パッと見、凍えているかのような様をした男は、僕の予想とは裏腹に、めっちゃ元気に声を返してきた。

傍からから見たらきっと、大きな外国人に絡まれる可哀相なちっこいお兄ちゃんにしか見えなかったことだろう。


手に取ったビニール傘を差し出す。
「present for you...」

そのときの僕の顔は、
はにかむ・・・と言うより引きつっていたといったほうが的確だったと思うが、彼は無邪気な笑顔を振りまき贈り物を受け取ってくれた。

『Thank you!!』


そこから、お前は騎手なのか? 障害も乗ってるのか? 名前は? なんて、いろいろ質問されたと思うが、ほとんどと言ってもいいくらい英語の話せない自分は、正確に記憶していない。

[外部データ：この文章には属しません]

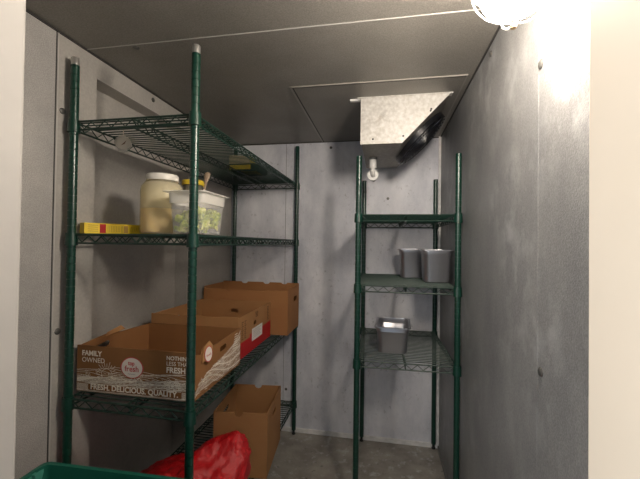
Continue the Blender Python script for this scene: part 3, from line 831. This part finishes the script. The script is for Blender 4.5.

話しも一段落し、彼は一言『bye!!』と言うと、僕のあげた傘を開き自転車に跨った。

鼻歌を歌いながら走り去る姿が、とても嬉しそうに見受けられた。

が、その巨体を覆うにはあまりにも貧相すぎて身体のほとんどが露出してしまう。


「ありゃ、意味ねーな・・・」


クックックと小さく肩を震わせ、滑稽な後姿を見送ると、僕は足取り軽やかにその場を後にした。


恒例のサウナに入った後、部屋でゴロゴロしていると、下の事務所からかかってきた内線の呼び出し音がやかましく部屋に鳴り響いた。


「はい。金子です。」

『今ね、下にカラジの関係者の方がお礼を言いたいって来てるから降りてきて。』

「へ・・・?あ、はい。今行きます。」


そんな、わざわざお礼を言いに来られるような覚えはないが・・・
あ、さっきの彼はカラジの関係者だったのか・・・。

一人呟きながら階段を降りきると、広がる光景に眼を丸くした。

そんなに広くはない調整ルームの玄関に、大柄な男性、女性が4~5人たむろしている。


これは、ただのお礼じゃなくて、違う意味でのお礼参りだったらどうしよう・・・
俺、なんかやっちまったっけか?

鳥肌が立った。


脅えつつ、その場に歩み寄る。
と、いきなり握手を求められ、両手でブンブン僕の腕を振り回しはじめた。

腕もげそう。

豪快なその人こそ、カラジ号を管理している調教師エリック・マスグローヴ氏だった。

係りの方の通訳によると、

スタッフが世話になった。
傘のお礼に、この帽子をプレゼントしたい。
明日、がんばれ!!

こんな内容。

暖かい人だった。
その時の、氏の手の温もりを僕は今でも覚えている。

そして、このとき頂いたお礼の帽子は現在も部屋に飾ってある。


もう二度と会うことはないかもしれない。
しかし、偉大な名馬を育てた事実と、この時感じた喜びは僕の心から消え失せない。

その宝物をくれた人達が、今、窮地に立たされている。
生活の要である仕事。
障害競馬、廃止の危機なのだ。


もしかしたら、もう間に合わないかもしれない。
また、僕には何かをしてあげられる力も、学もなにもない。
自分自身が、本当に情けなく、悔しい。


ただ、今すぐ僕が出来ること。
それは、折角頂いた発言の出来る場所で、皆さんに少しでもこの現実を知ってもらうこと。

そして、再び何を出来るか考えてみようと思う。